While it's true that many of the ideas reappeared in a reform treaty signed in Lisbon, the public rejection of the EU Constitution exposed the growing scepticism of the governed.

And the new, enlarged Union inevitably brought with it new tensions, in areas such as immigration and jobs.

Southern European countries, whose lower costs and cheaper labour had previously been attractive, found themselves undercut by new members in the east.

Media caption,

How the EU Council works

As businesses moved away, work became more scarce in Portugal, Spain, Italy and Greece. Eastern expansion wasn't the only reason for the problems in the European job market, but, a decade later, youth unemployment remains one of the EU's biggest challenges.

One of those playing a key role in meeting those challenges is a former Polish Prime Minister, Donald Tusk, external. Lech Walesa might gain some satisfaction from the fact that a student activist with his Solidarity trade union is now President of the European Council.

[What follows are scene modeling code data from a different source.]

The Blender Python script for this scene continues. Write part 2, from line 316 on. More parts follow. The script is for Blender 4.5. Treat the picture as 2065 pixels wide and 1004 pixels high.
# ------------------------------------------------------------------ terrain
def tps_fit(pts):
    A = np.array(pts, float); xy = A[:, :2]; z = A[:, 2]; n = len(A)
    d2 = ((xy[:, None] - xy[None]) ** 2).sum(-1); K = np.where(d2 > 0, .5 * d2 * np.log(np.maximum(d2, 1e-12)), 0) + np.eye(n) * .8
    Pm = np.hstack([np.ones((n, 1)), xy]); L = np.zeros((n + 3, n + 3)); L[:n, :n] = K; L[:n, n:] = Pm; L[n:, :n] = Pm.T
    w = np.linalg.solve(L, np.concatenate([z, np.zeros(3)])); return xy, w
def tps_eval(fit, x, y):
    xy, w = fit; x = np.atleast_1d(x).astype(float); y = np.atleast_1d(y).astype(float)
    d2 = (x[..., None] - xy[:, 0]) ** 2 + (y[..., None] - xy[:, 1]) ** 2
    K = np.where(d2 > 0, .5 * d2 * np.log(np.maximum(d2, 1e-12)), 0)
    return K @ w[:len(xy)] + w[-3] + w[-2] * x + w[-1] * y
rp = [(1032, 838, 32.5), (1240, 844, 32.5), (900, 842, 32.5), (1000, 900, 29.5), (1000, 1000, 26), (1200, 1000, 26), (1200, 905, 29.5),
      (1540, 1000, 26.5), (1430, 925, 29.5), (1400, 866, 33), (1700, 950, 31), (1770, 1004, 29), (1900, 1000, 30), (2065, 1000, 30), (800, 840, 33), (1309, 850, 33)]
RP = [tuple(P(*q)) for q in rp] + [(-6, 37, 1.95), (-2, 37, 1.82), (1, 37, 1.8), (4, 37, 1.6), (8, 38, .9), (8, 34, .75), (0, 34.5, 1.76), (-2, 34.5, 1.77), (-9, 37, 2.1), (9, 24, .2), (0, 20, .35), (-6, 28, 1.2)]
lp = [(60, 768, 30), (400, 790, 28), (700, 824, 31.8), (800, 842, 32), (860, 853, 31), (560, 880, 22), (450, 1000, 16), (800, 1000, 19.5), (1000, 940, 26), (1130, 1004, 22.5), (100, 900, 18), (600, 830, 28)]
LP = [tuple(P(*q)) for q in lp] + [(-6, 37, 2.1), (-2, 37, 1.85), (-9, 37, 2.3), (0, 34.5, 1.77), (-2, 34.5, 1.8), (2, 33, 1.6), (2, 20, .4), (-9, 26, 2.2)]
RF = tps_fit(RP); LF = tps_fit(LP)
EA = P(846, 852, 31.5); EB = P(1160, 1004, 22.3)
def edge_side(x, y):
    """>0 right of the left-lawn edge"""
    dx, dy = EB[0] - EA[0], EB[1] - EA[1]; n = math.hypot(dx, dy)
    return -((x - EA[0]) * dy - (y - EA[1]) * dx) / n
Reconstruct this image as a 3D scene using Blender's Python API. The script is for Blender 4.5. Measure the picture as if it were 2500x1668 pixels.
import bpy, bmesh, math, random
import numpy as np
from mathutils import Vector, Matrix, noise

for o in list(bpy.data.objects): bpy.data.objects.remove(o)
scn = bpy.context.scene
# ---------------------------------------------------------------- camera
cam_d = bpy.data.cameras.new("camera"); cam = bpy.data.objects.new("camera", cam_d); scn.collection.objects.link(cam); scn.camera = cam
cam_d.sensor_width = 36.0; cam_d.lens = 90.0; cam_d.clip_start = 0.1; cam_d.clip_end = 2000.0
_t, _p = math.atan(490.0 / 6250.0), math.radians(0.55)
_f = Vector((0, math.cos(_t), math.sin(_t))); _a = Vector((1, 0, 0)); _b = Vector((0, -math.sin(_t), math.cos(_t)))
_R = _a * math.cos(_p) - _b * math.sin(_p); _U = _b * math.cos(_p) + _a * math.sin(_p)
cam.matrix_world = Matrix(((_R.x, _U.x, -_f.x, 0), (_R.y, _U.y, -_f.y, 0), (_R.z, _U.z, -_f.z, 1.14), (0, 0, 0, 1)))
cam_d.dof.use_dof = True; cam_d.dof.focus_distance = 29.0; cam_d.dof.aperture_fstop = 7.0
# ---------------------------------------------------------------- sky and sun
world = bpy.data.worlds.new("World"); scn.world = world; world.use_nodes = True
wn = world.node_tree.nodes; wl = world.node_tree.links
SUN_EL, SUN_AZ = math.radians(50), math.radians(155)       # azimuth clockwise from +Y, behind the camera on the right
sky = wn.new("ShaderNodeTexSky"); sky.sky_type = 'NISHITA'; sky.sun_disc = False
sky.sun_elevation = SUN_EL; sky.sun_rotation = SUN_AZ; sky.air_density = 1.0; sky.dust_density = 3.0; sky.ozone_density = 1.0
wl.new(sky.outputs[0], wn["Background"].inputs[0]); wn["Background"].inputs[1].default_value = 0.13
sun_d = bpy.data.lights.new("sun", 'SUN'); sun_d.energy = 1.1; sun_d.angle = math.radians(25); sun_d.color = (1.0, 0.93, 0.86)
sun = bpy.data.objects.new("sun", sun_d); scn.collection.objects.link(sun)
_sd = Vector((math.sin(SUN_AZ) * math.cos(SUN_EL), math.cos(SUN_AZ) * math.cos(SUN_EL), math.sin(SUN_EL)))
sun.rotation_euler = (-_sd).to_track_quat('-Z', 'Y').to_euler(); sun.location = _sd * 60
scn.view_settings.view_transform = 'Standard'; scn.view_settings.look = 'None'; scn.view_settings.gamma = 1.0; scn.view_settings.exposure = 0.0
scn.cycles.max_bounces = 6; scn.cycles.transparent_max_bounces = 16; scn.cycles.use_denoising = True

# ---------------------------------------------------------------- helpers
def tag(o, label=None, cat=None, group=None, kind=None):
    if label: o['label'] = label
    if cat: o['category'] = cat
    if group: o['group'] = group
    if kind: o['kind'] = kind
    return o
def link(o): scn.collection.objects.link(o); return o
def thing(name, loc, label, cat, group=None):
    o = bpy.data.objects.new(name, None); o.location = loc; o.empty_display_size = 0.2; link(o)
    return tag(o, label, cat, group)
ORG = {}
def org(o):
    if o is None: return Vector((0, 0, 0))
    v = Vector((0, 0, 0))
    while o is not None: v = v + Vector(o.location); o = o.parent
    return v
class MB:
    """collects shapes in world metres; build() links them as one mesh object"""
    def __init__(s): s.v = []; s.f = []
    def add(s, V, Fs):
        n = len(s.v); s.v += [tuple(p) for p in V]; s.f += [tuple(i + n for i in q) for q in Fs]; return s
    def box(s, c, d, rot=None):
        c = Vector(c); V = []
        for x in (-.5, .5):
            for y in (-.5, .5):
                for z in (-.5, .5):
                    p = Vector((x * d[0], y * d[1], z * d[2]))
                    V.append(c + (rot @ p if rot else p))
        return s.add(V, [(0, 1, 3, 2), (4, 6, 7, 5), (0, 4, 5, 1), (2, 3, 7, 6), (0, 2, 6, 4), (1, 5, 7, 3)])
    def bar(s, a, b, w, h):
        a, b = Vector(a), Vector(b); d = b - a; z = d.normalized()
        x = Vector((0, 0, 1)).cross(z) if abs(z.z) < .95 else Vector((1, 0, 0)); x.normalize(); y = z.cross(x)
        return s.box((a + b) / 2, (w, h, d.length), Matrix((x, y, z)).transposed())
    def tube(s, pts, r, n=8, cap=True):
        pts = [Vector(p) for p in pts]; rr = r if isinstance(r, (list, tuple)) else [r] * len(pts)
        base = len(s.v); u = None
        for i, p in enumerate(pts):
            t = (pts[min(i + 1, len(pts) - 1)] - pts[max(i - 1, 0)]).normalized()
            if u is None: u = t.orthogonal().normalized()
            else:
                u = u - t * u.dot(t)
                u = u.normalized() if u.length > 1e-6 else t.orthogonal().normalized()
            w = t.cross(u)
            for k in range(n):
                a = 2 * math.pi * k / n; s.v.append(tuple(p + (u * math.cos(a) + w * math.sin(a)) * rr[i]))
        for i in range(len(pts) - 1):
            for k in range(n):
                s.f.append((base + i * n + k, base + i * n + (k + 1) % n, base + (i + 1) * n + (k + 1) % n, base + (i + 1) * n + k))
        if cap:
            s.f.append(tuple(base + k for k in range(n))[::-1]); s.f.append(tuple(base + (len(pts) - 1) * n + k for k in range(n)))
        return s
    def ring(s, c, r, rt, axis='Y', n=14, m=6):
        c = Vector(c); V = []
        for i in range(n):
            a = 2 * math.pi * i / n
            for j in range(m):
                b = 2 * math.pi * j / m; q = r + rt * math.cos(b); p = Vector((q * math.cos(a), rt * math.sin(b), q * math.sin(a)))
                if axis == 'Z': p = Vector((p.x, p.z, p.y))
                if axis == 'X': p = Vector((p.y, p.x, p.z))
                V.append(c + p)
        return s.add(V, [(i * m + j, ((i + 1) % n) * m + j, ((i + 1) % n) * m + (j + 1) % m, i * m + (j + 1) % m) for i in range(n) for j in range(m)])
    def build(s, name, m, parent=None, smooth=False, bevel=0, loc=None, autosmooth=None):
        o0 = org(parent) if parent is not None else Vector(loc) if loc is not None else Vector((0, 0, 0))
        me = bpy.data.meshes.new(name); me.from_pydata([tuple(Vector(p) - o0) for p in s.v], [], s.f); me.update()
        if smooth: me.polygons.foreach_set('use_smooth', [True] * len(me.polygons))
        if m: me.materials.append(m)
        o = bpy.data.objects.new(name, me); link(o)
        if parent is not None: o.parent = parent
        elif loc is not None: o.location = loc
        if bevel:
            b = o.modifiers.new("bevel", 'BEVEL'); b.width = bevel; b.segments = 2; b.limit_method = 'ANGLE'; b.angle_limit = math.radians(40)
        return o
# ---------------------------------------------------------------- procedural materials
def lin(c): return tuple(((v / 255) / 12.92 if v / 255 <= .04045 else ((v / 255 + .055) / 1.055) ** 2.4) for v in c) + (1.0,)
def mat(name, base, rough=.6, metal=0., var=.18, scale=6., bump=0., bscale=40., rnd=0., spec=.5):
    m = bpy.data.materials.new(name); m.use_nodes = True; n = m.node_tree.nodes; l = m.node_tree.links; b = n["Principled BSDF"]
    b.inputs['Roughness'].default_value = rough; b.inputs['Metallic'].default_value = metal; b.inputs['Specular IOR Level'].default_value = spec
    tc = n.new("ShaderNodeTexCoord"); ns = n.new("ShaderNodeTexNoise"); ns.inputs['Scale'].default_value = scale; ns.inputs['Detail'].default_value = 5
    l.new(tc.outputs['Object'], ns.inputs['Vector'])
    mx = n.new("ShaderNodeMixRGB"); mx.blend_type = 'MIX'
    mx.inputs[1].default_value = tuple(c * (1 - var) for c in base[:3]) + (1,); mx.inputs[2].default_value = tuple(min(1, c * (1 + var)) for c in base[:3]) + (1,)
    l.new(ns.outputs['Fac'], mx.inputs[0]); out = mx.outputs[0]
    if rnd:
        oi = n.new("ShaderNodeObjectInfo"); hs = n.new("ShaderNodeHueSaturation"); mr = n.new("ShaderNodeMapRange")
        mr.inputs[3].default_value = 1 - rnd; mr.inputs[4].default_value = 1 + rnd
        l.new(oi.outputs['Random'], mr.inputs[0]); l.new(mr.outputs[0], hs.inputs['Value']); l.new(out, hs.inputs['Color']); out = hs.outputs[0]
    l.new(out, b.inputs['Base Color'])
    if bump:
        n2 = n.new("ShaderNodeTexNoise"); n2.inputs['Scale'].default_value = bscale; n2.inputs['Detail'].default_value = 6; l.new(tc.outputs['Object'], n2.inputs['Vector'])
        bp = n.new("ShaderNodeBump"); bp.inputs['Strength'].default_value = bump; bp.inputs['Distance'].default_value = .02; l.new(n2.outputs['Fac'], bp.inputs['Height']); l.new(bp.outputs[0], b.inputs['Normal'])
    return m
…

Like everyone at the centre of European power, Mr Tusk finds himself in the eye of the Greek storm; struggling to keep the eurozone - and possibly the EU - together. Ironically, his home country hasn't adopted the single currency and seems to have done pretty well without it.

What next?

And here is another historical contradiction; proof, some would argue, of the dishonesty of certain parts of the European project.

At the same time as the EU was insisting that Poland and other prospective members met the exhaustive accession criteria, the founders of the single currency were taking on trust Greece's overly optimistic economic figures and, in some cases (notably, Germany and France) breaking their own, supposedly strict, fiscal rules.

So, one of the key questions now is what kind of European idea will prevail in the Greek negotiations? Will it be a rules-based one or a more pragmatic variation?

The answer has profound consequences for the eurozone, the wider EU - and the countries looking in from the outside.